Never heard of a "Potter switch" but I would guess you have a fire sprinkler system, given the "before the meter" and red paint. Also the much larger diameter line for that purpose than the metered line. I guess the "switch" is to send a signal to an alarm system indicating that the sprinklers have actuated.

The city does not meter the fire sprinklers. Not setting the rest of the city on fire is considered an adequate payment for that specific, hopefully rare, use.

Main shutoff (everything) is the red handle in the first picture. Green handle is "everything that's not the fire sprinklers" and should pull away from the wall so it can be operated if it wasn't installed by an idiot. If it was installed by an idiot you might be able to remove a nut and change the handle position 180 degrees (and replace the nut) so that it can be operated. However, looking at the picture closely, it appears to be installed correctly.

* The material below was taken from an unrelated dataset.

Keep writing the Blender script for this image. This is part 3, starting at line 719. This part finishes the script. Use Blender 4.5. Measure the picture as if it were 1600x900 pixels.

Edit upon the OP doubling down on "I can't operate the green valve" update:

Close up from OP's picture

The arrangement of the stop lug on the bronze valve body (upper middle) and the stop lug on the galvanized steel handle (below that, still middle) show that you can pull the green handle 90 degrees out from the wall to stop the flow. If you have a hard time grabbing it, slip something behind the handle to pull on, or slip a hollow tube over the handle to extend it.

Blue handles are to allow replacement/service of the item between them (backflow preventer, you think - or perhaps a special fire sprinkler thing to allow the sprinkler lines to be pressurized with air until a fire - which permits operation in an unoccupied, freezing house, so long as the basement water entrance hasn't frozen.)

White tube appears to be a drain, but without seeing the other end, unclear. Drain is one of the two things it says on the casting the "Potter switch" is screwed into where that connects. Probably to drain the sprinkler section.

The red, or either one of the blues, will cause your sprinkler system to be disabled, which is likely a Bad Thing® and depending on how sensitive or fussy the switch is may also set off your alarm. So, for your plumbing needs, you should use the green.